Depois dessa abertura tapa na cara, ele passa o resto do disco falando de temas como sucesso, drogas, desigualdade social, sexo, Deus, tentação, redenção, amores perdidos e por aí vai.

Paisley Park é uma balada agridoce sobre encontrar um lugar onde podemos ser felizes sem ter que pagar por isso, quase se arrasta como um domingo de sol e preguiça.

Condition of the heart é uma balada jazz ácida onde Prince toca rodos os instrumentos e faz todas a vozes, uma das melhores que ele já fez.

Raspberry Beret, bem, dispensa comentários.

Tamborine, aqui ele liga o foda-se e traz uma das faixas mais experimentais que já compôs, novamente ele canta e toca todos os instrumentos num rap seco e cheio de conotações sexuais.

America é um rock simples e rasgado onde Prince tece um cenário real sobre os anos Reagan.

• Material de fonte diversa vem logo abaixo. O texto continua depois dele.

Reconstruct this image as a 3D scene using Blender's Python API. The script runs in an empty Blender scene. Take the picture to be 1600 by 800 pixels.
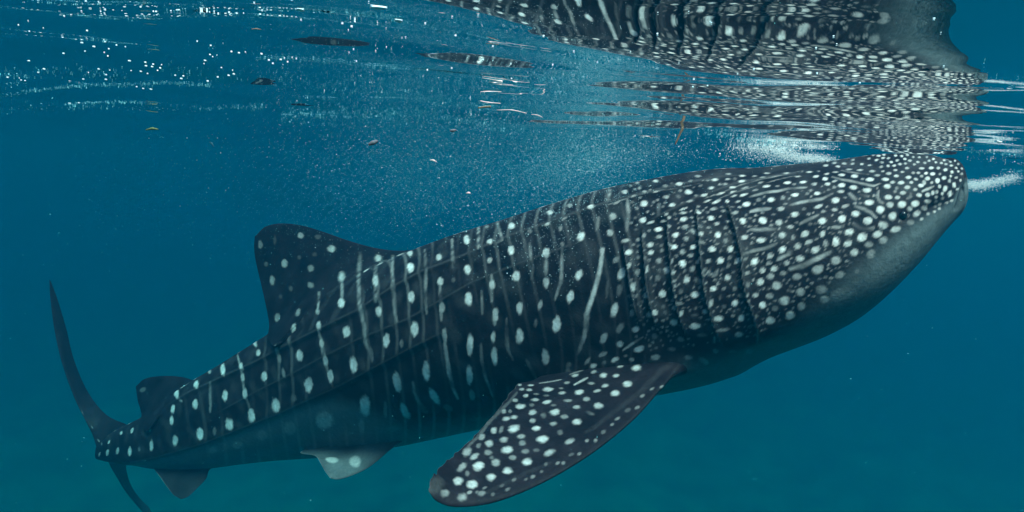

Pop Life é isso, um pop simples mas extremamente bem feito e que fala sobre as condições da vida pop que ele vislumbrou após PR e recusou a seguir.

The Ladder é seu momento de busca e reflexão, uma balada sincera e com teclados profundos e vocais simplesmente únicos, uma tristeza transpira pela música enquanto Prince canta sobre fazer escolhas que lhe permitam algum tipo de elevação espiritual.

Temptation fecha o disco num clima de funk pesado, sexual, luxúria pura, sujo e incitante mas que, ao seu final, apresenta como caminho a redenção sexual pela fé, como se Prince soubesse que para seguir na indústria da música ele não teria de necessariamente vender sua alma.

ATWIAD é uma pérola única que merece toda a sua atenção.